[Material provided start]

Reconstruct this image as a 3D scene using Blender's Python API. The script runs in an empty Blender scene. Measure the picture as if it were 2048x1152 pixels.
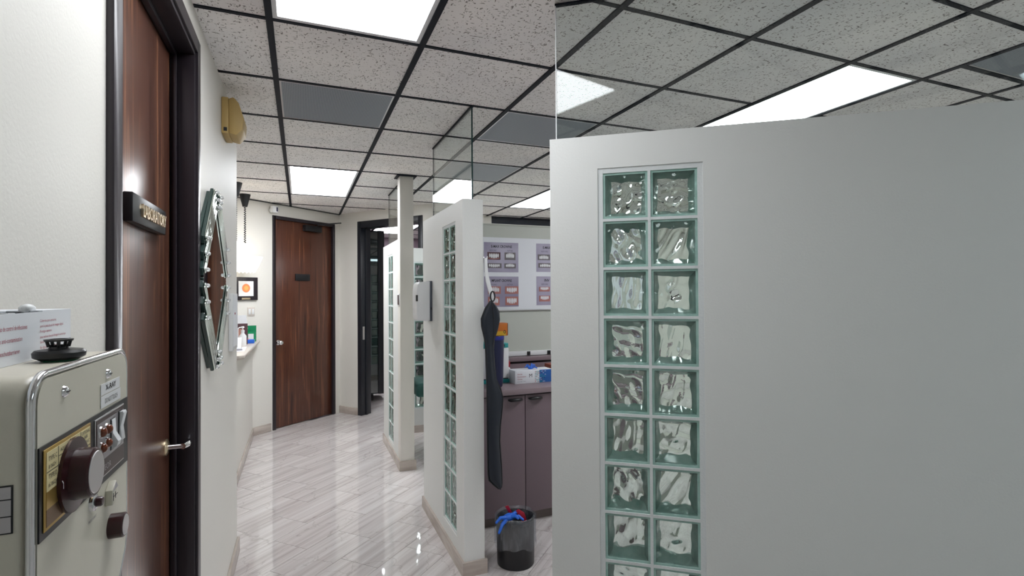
import bpy, bmesh, math, random
from mathutils import Vector, Matrix
random.seed(7)
SC = bpy.context.scene
COL = SC.collection
PI = math.pi

# ------------------------------------------------------------------ camera, world, exposure
CAM_H, CEIL = 1.48, 2.48
def make_camera():
    f, p, y, r = 1034.7452, 0.0094, 0.3876, -0.0059
    fwd = Vector((math.sin(y)*math.cos(p), math.cos(y)*math.cos(p), math.sin(p)))
    right = Vector((math.cos(y), -math.sin(y), 0)); up = right.cross(fwd)
    R = right*math.cos(r) + up*math.sin(r); U = -right*math.sin(r) + up*math.cos(r)
    cd = bpy.data.cameras.new('camera'); co = bpy.data.objects.new('camera', cd); COL.objects.link(co)
    cd.sensor_width = 36; cd.lens = f/2048*36; cd.clip_start = 0.02
    co.matrix_world = Matrix(((R.x, U.x, -fwd.x, 0), (R.y, U.y, -fwd.y, 0), (R.z, U.z, -fwd.z, CAM_H), (0, 0, 0, 1)))
    SC.camera = co
make_camera()
wd = bpy.data.worlds.new('world'); SC.world = wd; wd.use_nodes = True
wd.node_tree.nodes['Background'].inputs[0].default_value = (0.6, 0.7, 0.8, 1)
wd.node_tree.nodes['Background'].inputs[1].default_value = 0.05
vs = SC.view_settings
vs.view_transform = 'Standard'; vs.look = 'None'; vs.gamma = 1; vs.use_curve_mapping = False
vs.exposure = 0.92
SC.cycles.max_bounces = 7; SC.cycles.transmission_bounces = 7; SC.cycles.glossy_bounces = 4; SC.cycles.caustics_reflective = False; SC.cycles.use_adaptive_sampling = True; SC.cycles.adaptive_threshold = 0.08
LIGHT_POWER = 11.0          # radiance of the ceiling diffusers

# ------------------------------------------------------------------ materials
def mat(name, color=(0.8, 0.8, 0.8), rough=0.5, metal=0.0, **kw):
    m = bpy.data.materials.new(name); m.use_nodes = True
    b = m.node_tree.nodes['Principled BSDF']
    b.inputs['Base Color'].default_value = (*color, 1)
    b.inputs['Roughness'].default_value = rough; b.inputs['Metallic'].default_value = metal
    for k, v in kw.items():
        b.inputs[k].default_value = (*v, 1) if isinstance(v, tuple) else v
    return m
def nd(m, t, **kw):
    n = m.node_tree.nodes.new(t)
    for k, v in kw.items():
        if k in n.inputs: n.inputs[k].default_value = v
        else: setattr(n, k, v)
    return n
def lk(m, a, ao, b, bi): m.node_tree.links.new(a.outputs[ao], b.inputs[bi])
def BS(m): return m.node_tree.nodes['Principled BSDF']
def ramp(m, stops, interp='LINEAR'):
    r = nd(m, 'ShaderNodeValToRGB'); r.color_ramp.interpolation = interp
    e = r.color_ramp.elements
    while len(e) < len(stops): e.new(0.5)
    for i, (p, c) in enumerate(stops): e[i].position = p; e[i].color = (*c, 1)
    return r
def coords(m, kind='Object', scale=(1, 1, 1), rot=(0, 0, 0), rnd=False):
    if kind == 'World':
        tc = nd(m, 'ShaderNodeNewGeometry'); o = 'Position'
    else:
        tc = nd(m, 'ShaderNodeTexCoord'); o = kind
    mp = nd(m, 'ShaderNodeMapping'); mp.inputs['Scale'].default_value = scale; mp.inputs['Rotation'].default_value = rot
    if rnd:
        oi = nd(m, 'ShaderNodeObjectInfo'); mu = nd(m, 'ShaderNodeVectorMath', operation='SCALE'); mu.inputs[0].default_value = (37.0, 91.0, 13.0)
        lk(m, oi, 'Random', mu, 'Scale'); ad = nd(m, 'ShaderNodeVectorMath', operation='ADD')
        lk(m, tc, o, ad, 0); lk(m, mu, 0, ad, 1); lk(m, ad, 0, mp, 'Vector')
    else:
        lk(m, tc, o, mp, 'Vector')
    return mp
def bump(m, src, out, strength=0.1, dist=0.002):
    b = nd(m, 'ShaderNodeBump', Strength=strength, Distance=dist); lk(m, src, out, b, 'Height'); lk(m, b, 'Normal', BS(m), 'Normal')

def paint(name, color, rough=0.55, bs=0.25):
    m = mat(name, color, rough)
    mp = coords(m, 'World'); n = nd(m, 'ShaderNodeTexNoise', Scale=160.0, Detail=3.0); lk(m, mp, 0, n, 'Vector')
    bump(m, n, 'Fac', bs, 0.0015); return m
M = {}
M['wall'] = paint('wall_paint', (0.75, 0.73, 0.68))
M['part'] = paint('partition_paint', (0.735, 0.745, 0.725))  # partition colour tinted cooler to carry the cool cast of the light
M['mauve_wall'] = paint('mauve_wall_paint', (0.30, 0.22, 0.27))
M['grey_wall'] = paint('grey_wall_paint', (0.52, 0.54, 0.49))

def tile_mat():
    m = mat('acoustic_tile', (0.6, 0.57, 0.54), 0.9)
    mp = coords(m, 'World'); mp2 = coords(m, 'World', (150, 55, 80), (0, 0, 0.6)); mp3 = coords(m, 'World', (55, 150, 80), (0, 0, -0.4))
    a = nd(m, 'ShaderNodeTexNoise', Scale=1.0, Detail=1.0); lk(m, mp2, 0, a, 'Vector')
    b = nd(m, 'ShaderNodeTexNoise', Scale=1.0, Detail=1.0); lk(m, mp3, 0, b, 'Vector')
    mx = nd(m, 'ShaderNodeMath', operation='MAXIMUM'); lk(m, a, 'Fac', mx, 0); lk(m, b, 'Fac', mx, 1)
    r = ramp(m, [(0.0, (0.91, 0.89, 0.89)), (0.655, (0.91, 0.89, 0.89)), (0.70, (0.27, 0.25, 0.235)), (1, (0.23, 0.21, 0.20))]); lk(m, mx, 0, r, 'Fac')
    big = nd(m, 'ShaderNodeTexNoise', Scale=2.0, Detail=2.0); lk(m, mp, 0, big, 'Vector')
    r2 = ramp(m, [(0.3, (0.9, 0.9, 0.9)), (0.7, (1.05, 1.03, 1.0))]); lk(m, big, 'Fac', r2, 'Fac')
    mm = nd(m, 'ShaderNodeMix', data_type='RGBA', blend_type='MULTIPLY'); mm.inputs['Factor'].default_value = 1
    lk(m, r, 0, mm, 6); lk(m, r2, 0, mm, 7); lk(m, mm, 2, BS(m), 'Base Color')
    return m
M['tile'] = tile_mat()
M['grid'] = mat('black_grid', (0.005, 0.007, 0.014), 0.6, 0.0, **{'Specular IOR Level': 0.2})
def perf_mat():
    m = mat('perforated_panel', (0.2, 0.23, 0.27), 0.5)
    mp = coords(m, 'World', (130, 130, 130)); v = nd(m, 'ShaderNodeTexVoronoi', Scale=1.0, Randomness=0.0); lk(m, mp, 0, v, 'Vector')
    r = ramp(m, [(0.2, (0.06, 0.07, 0.09)), (0.33, (0.30, 0.33, 0.37))]); lk(m, v, 'Distance', r, 'Fac'); lk(m, r, 0, BS(m), 'Base Color'); return m
M['perf'] = perf_mat()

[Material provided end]

Give again exactly the lines running from the beginning of the material above through the line that contains "PI = math.pi", and leave out every picture.

Reconstruct this image as a 3D scene using Blender's Python API. The script runs in an empty Blender scene. Measure the picture as if it were 2048x1152 pixels.
import bpy, bmesh, math, random
from mathutils import Vector, Matrix
random.seed(7)
SC = bpy.context.scene
COL = SC.collection
PI = math.pi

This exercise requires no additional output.